On September 23, the Indian prime minister will attend the Summit of the Future and return to New Delhi. There is a small window of November 22 night and before Modi’s departure for India, said a joint-secretary at the foreign ministry. Nepali officials are looking at this opportunity.
Nepal’s Permanent Representative to the United Nations Lok Bahadur Thapa held talks with Parvathaneni Harish, India’s permanent representative to the United Nations, on Monday in New York and explored the possibility of the meeting between the two leaders.
“There is no reason why there should not be a meeting between the two prime ministers,” said a Nepali diplomat based in New York. The Nepali mission is also arranging for meetings of Oli and Foreign Minister Arzu Rana with several of their counterparts.
“Underlining the deep and ancient linkages between the two countries and peoples, they agreed to further India-Nepal partnership in the UN,” the permanent mission of India to the United Nations wrote on the social site X after the meeting between Thapa and Harish.
Earlier, Oli and Modi were preparing to meet on the sidelines of the sixth summit of the Bay of Bengal Initiative for Multi-Sectoral Technical and Economic Cooperation (BIMSTEC) in Thailand. The summit was postponed due to an unforeseen political situation in the country.
Nepal is also looking to host the meeting of the Saarc Council of Ministers on the margins of the UN general assembly in New York on September 26.
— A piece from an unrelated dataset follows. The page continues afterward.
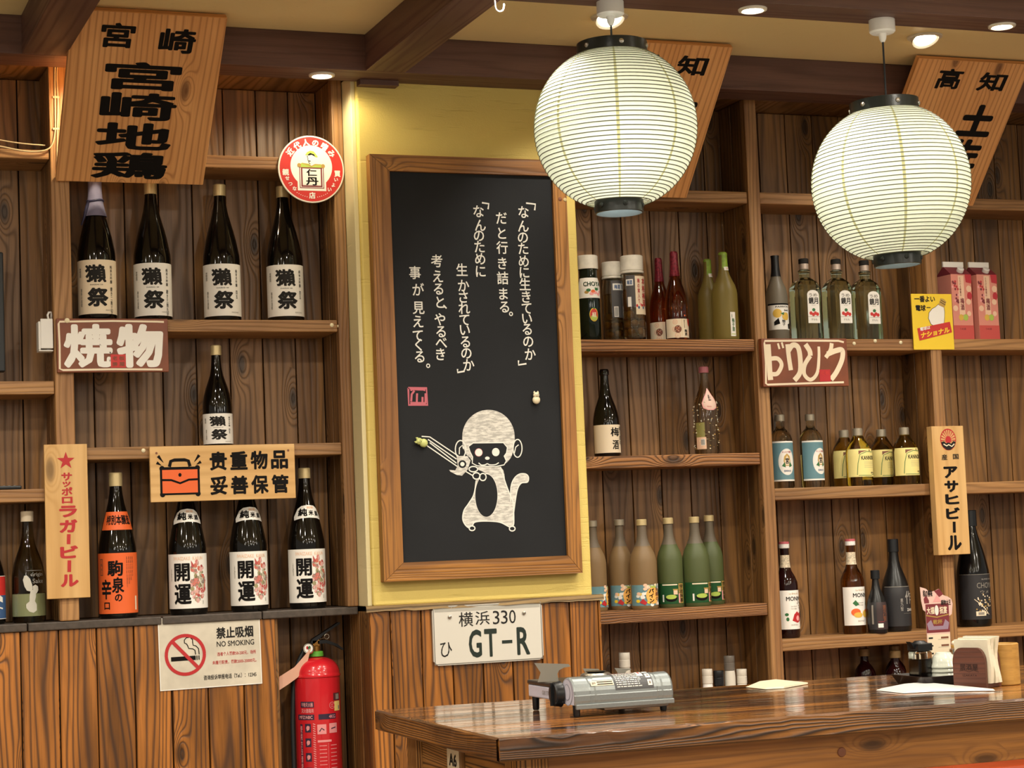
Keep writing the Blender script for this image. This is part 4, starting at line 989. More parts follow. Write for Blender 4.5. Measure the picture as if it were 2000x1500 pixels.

“We have received concurrence from almost all member states besides Afghanistan, which is not recognised by the South Asian community yet. The meeting will not take place this year too as India is reluctant to participate,” the joint-secretary at the foreign ministry said.
Nepal is the current chair of SAARC. This November it will complete ten years to become the longest serving chair of the regional grouping.
If this time too the meeting does not take place, it will be the fifth consecutive year that the SAARC Council of Ministers, usually scheduled during the annual UN general assembly, fails to convene. The South Asian grouping has been paralysed due to the longstanding rivalry between India and Pakistan. The 19th summit was scheduled to take place in Pakistan but was cancelled due to cross-border terrorism and an attack on the Indian Army base.
In the last eight years, the Nepali side has allegedly made no serious effort to hand over the grouping’s chair. Due to the enmity between India and Pakistan, the entire SAARC process has stalled since 2016.
The New York meeting, considered a “tone-setter” to high-level meetings, including the summit, did not occur in 2020, 2021, 2022 and 2023.
In 2019, the foreign ministers of India and Pakistan boycotted each other’s addresses at a meeting of the SAARC Council of Ministers organised on the margins of the 74th UN General Assembly.
In 2020, the meeting was held virtually, and the member states pledged to enhance regional integration, but it failed to end the logjam in the SAARC process. In 2021, the meeting was called off at the last minute, after member states did not agree to attend. As per the Saarc tradition, no meeting or summit can proceed even if one member state objects to it.
On September 5, the government approved the upcoming visit of Prime Minister Oli to New York, the first foreign trip after he took office on July 15. The prime minister will address the UN General Assembly on September 26. Oli will lead an official delegation of 19 people, including his spouse Radhika Shakya, Deputy Prime Minister and Finance Minister Bishnu Paudel, Foreign Minister Rana, adviser to Prime Minister Bishnu Rimal, senior government officials, media persons, security personnel, and personal physicians.
Foreign Minister Rana, who is all set to visit Canada ahead of the UN assembly, will join the delegation in New York.
Besides other engagements, the prime minister will attend an interaction at Columbia University on September 25 on the topic of “Nepal's journey to democracy and economic prosperity”.